今日は俺の大好きな或るバンドの話をしよう。
キャリア10年位の演奏も上手くてメロディーも素晴らしくヴォーカルの説得力もしっかりあるウタモノロックと思ってくれ。
歳は30を少し超えたあたりだろうか。
彼等がうちに出演するようになってから7~8年は経つだろう。
当時は少しづつではあるがそれなりに都内各所で名前が浸透し始めた頃だ。
バンドというものは何処でどんなチャンスを掴むかは誰にも分からない。
そのチャンスがめぐって来た時にどれだけの力を持っているかでものに出来たり逃したりという事になる。
偶々時代の流れに乗ったスタイルだからというだけで美味しい話に乗ったとしてもバンド自体に実力が無ければそれは論外ではあるが。
そんなバンドは可哀想だが大きなものにいいように利用されるだけというのが実情ではある。
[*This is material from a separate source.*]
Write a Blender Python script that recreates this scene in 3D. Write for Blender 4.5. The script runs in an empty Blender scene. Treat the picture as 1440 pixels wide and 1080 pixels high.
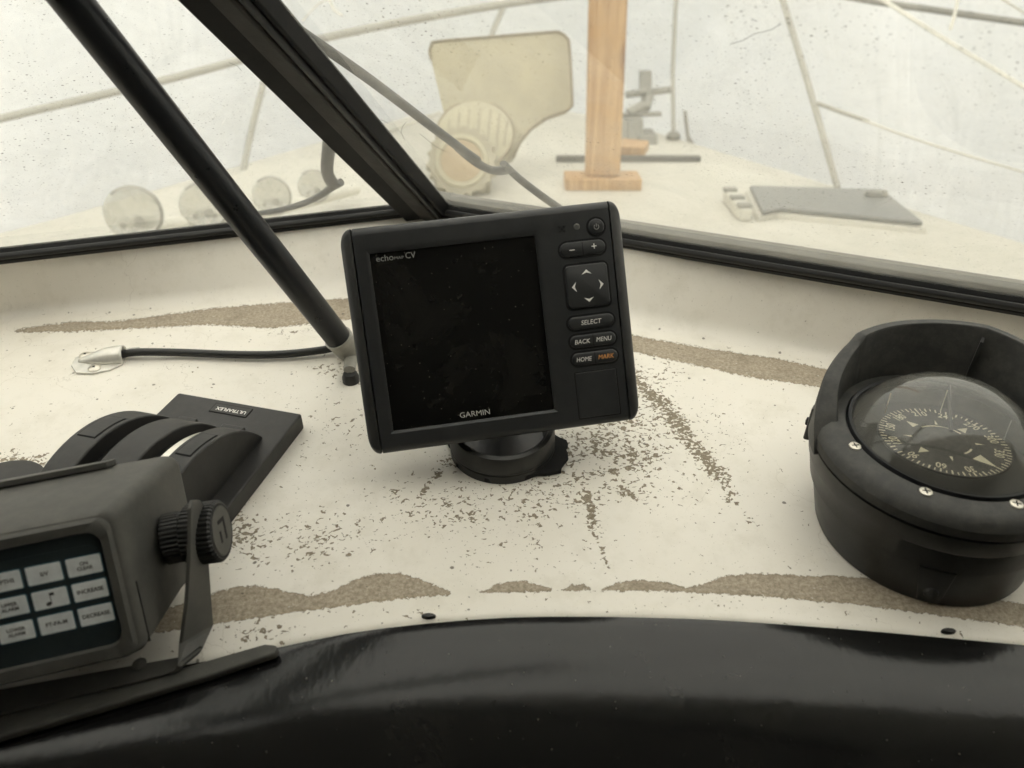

飯の種になっている内はいいが中身の薄さを見透かされた時にお払い箱というわけだ。
未だ土台が出来上がっていないのに次から次に重い物を乗せたら必ず崩れ落ちるのは当たり前なんだから身の程をしっかり見つめなければならないとも言える。
そして例のバンドの話に戻ろう。
彼等には揺ぎ無い程のしっかりした土台は出来ている。
だが一度チャンスを逃した。
逃したというよりも敢て見送ったという方が正しいと思う。
時期尚早と自ら判断したんだ。
それは正しい選択だったと思う。
そして数年経ち機は熟した。
だがチャンスは一向にやって来ない。
そこで悩むわけだ。
俺たちはこれで本当に良かったのかと。
このままバンドを続けて行くべきなんだろうかと。
既に家庭を持ち子供も産まれたメンバーもいる。
正念場だ。
彼等にとってのロックとは何なのか。
飯を食う為の単なる道具なのか。
それともロックの本質でもある怒りや主張なのだろうか。
これは彼等だけの問題ではなく或る程度の年齢に達したバンドマンの多くが直面する悩みだ。
E!E!E!気持ちE!と歌っていた清志郎を想い出す。
ロックの何が気持ちEかってやっぱり心の開放が気持ちEんだ。
このEの為に俺達はやり続けるぜ!って彼等にも叫んで欲しい。